Pousette-Dart once wrote: “Painting is form which springs from passionate realization and penetrating experience. It is an affirmation of life. It is Presence. It is Transcendental Being." The heavily impastoed, animated surface of this present work "Small Cathedral"–created with acrylic on linen–asserts its materiality, the "presence" of the picture. The paint is so thickly applied that the painting borders on sculptural relief. The totemic and biomorphic forms in this painting are characteristic of his rich vocabulary of symbols and patterns. Like many early Modernists, Pousette-Dart was influenced by the aesthetics of native art through his frequent trips to the American Museum of Natural History. Rather than regarding the spiritual and the material as two antithetical principles, Pousette-Dart understood that the material could in fact be an expression of the spiritual. His desire to unite these supposed opposites propelled him to create harmonious composition using a black and white palette, whose stark contrast served to intensify the visual drama.
Born on June 8, 1916, in Saint Paul, Minnesota, Pousette-Dart grew up in a culturally rich environment in Valhalla, New York, where his family moved in 1918. His father, Nathaniel Pousette, was a painter and writer on art, and his mother, Flora Louise Dart, was a musician and poet. From childhood, they fostered their son’s interest in art, philosophy, music, and literature. In particular, his father’s ideas about “a romantic, intuitive basis for artistic creation” and his mother’s belief in the spiritual nature of art had a profound influence on Pousette-Dart’s aesthetic theories and his artistic practice (1). Encouraged by his parents, he moved to Manhattan in 1937. To support himself, he first served as assistant to the sculptor Paul Manship, his father’s friend, and then worked as a secretary in a photographic studio. In 1939, he quit his job and devoted himself fully to painting and sculpture.

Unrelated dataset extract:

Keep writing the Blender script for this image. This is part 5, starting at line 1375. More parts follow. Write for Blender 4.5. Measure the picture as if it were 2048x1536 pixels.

During the 1940s, Pousette-Dart was active in the avant-garde New York art world; he became one of the youngest members of the emerging group of Abstract Expressionists. He had his first solo show at the Artist’s Gallery in 1941 and subsequently exhibited at Willard Gallery along with Mark Tobey in 1943, at Peggy Guggenheim’s Art of This Century gallery in 1944, and at the Betty Parsons Gallery (regularly from 1948 to 1967), where Jackson Pollock, Barnett Newman, and Mark Rothko also showed their work. Pousette-Dart also participated in discussions about abstraction at the legendary Studio 35, a meeting place for Abstract Expressionist artists, including William Baziotes, David Hare, Robert Motherwell and Rothko, and in the activities of the Eighth Street Club, founded by Franz Kline, Willem de Kooning, and Ad Reinhardt among others. He also socialized with Abstract Expressionist painters at the Cedar Street Tavern on University Place and at the 59th Street Automat.

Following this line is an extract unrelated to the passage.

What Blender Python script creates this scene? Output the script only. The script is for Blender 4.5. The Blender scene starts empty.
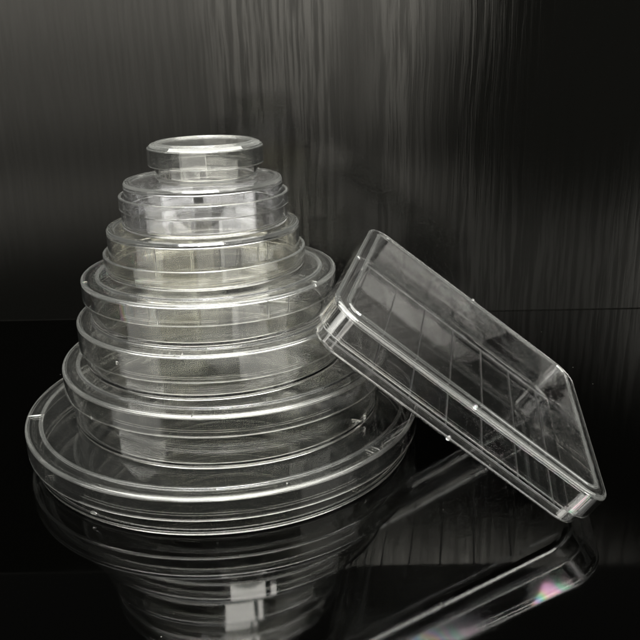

In 1951, Pousette-Dart moved to Rockland County, New York, where he lived with his wife, the poet Evelyn Gracey, until his death in 1992. This self-imposed isolation from the New York art world enabled him to distance himself from the Abstract Expressionist movement and helped him to develop the unique character of his imagery. However, he maintained a connection with the next generation of artists by teaching at a variety of schools in and around New York City, including the New School for Social Research, the School of Visual Arts, Columbia University, the Arts Students League, Bard College and Sarah Lawrence College. His works can be found in the

collection of many major museums in the United States, including the Hirschhorn Museum, Washington, D.C.; the Los Angeles County Museum of Art; The Metropolitan Museum of Art; the Museum of Fine Arts, Boston; The Museum of Modern Art, New York; the Philadelphia Museum of Art; the Solomon R. Guggenheim Museum; and the Whitney Museum of American Art.
1. Pousette-Dart, quoted in Joanne Kuebler, “Concerning Pousette-Dart,” in Robert Hobbs and Joanne Kuebler, Richard Pousette-Dart (Indianapolis: Indianapolis Museum of Art in cooperation with Indiana University Press, 1990), p. 62.